Je n’énumère pas tout le monde, mais l’idée est là : ce sont les filles qui ont le pouvoir. Même Kyosuke, pourtant personnage principal, ne fait que réagir en fonction d’elles. Sa principale qualité n’est-elle pas, d’ailleurs, d’être au centre de leurs attentions ? Même si sa faiblesse n’en est que mieux soulignée. Le fait qu’il soit la marionnette des filles devient franchement explicite dans les épisodes qui traitent de l’hypnose. Le seul qui se retrouve manipulé (y compris par sa sœur) est toujours Kyosuke. Même quand celui-ci pense avoir hypnotisé Madoka, il se révèle, en définitive, être le dindon de la farce. Et tout au long de KOR, il sera la marionnette des invitations, des attentions et des coups de gueule des filles autour de lui. Seule exception : l’épisode du champignon de la vérité, plus marquant dans le DA que dans le manga, car c’est la seule fois où une faible Madoka succombe totalement à Kyosuke. Dans d’autres épisodes marquants, ceux du saut dans le temps, on retrouve un peu cette inversion des rôles (mais Kyosuke n’a alors à faire qu’à des gamines, non à des jeunes filles). C’est sans doute pour cela qu’ils sont parmi les plus mémorables de la série.

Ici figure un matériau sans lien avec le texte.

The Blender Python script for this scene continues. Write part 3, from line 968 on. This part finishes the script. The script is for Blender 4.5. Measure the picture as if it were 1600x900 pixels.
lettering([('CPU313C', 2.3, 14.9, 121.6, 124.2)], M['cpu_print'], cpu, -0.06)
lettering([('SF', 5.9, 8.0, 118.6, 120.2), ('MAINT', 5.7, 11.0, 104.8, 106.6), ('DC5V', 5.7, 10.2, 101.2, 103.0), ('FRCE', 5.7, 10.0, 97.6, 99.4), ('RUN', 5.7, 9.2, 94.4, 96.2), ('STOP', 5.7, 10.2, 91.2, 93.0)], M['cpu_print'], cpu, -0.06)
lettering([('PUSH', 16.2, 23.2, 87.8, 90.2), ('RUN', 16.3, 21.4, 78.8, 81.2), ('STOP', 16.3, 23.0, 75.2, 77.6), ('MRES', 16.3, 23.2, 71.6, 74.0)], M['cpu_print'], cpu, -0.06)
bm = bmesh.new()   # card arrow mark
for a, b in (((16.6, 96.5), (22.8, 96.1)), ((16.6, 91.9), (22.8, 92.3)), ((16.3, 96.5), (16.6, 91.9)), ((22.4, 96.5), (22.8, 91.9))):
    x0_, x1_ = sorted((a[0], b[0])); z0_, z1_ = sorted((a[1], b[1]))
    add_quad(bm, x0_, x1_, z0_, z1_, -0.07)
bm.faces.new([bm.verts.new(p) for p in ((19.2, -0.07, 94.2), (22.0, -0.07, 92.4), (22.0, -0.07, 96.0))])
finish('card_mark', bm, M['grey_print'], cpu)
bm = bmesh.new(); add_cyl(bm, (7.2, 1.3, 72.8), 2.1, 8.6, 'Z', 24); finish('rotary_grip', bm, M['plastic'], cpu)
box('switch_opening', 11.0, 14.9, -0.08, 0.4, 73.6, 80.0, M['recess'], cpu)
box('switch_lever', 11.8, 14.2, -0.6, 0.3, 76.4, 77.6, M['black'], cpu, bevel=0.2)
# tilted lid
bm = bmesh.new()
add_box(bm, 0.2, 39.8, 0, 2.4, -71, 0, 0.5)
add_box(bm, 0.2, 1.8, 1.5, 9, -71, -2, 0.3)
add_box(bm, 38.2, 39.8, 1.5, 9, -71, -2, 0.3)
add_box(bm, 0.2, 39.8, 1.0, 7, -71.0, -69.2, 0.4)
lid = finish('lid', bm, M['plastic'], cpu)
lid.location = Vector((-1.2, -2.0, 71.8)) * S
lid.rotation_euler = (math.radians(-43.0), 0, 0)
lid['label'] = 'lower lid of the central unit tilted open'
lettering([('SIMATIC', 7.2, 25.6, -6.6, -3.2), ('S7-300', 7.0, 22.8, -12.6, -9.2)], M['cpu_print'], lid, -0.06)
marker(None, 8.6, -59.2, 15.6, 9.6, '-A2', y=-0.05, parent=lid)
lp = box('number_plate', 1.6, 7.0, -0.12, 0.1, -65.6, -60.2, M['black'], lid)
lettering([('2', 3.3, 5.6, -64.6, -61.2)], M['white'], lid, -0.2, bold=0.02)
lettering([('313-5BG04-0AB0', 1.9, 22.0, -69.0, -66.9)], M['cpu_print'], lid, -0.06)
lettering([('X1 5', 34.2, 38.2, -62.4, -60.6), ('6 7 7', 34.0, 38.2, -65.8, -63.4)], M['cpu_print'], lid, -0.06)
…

Par la force des choses, ou plus exactement parce que Madoka, Manami et finalement Hikaru ont décidé d’agir, Kyosuke devra sortir de son état d’hypnose et d’envoutement : il devra devenir un peu plus que l’expression de notre faiblesse. Et si on l’apprécie, c’est aussi parce qu’il va à peu près réussir. Au final Kyosuke arrivera à se montrer fort pour Madoka. Parce qu’elle a un peu changé pour lui, il va bien falloir qu’il arrive à s’améliorer pour elle. Ce dépassement est celui auquel nous aspirons tous et Kyosuke devient enfin notre héros. Ce sont autant les difficultés rencontrées que ce dépassement final qui font de lui un personnage attachant et le charme de la série. Mais une fois le personnage de Kyosuke accompli, l’histoire s’achève. Peut être deviendra t-il un véritable super-héros, en révélant ses pouvoirs à Madoka et en surmontant sa faiblesse de caractère pour elle ? Mais ça c’est une autre histoire et il ne s’agit plus vraiment de KOR.

En revanche, pour nous simples mortels, l’histoire continue. Nous avons à nouveau besoin de trouver une expression de notre faiblesse, un nouveau modèle capable de nous prouver que nous ne sommes pas pires que les autres hommes et de nous montrer la voie. Avec un peu de recul, je me demande si « l’état second » ressenti par tous ceux qui se sont passionné pour KOR, celui qui continue de les habiter une fois la lecture terminée, n’est pas en partie lié à ce besoin d’expression de notre faiblesse. Pour reprendre un terme savant, Kyosuke est notre catharsis. Son accomplissement personnel, le fait qu’il devienne un homme, un vrai (à travers LA femme), est à la fois rassurant et inquiétant. Il nous faut à présent trouver une nouvelle égérie à notre faiblesse et c’est aussi en cela que KOR nous fait ressentir un effet de manque en s’achevant.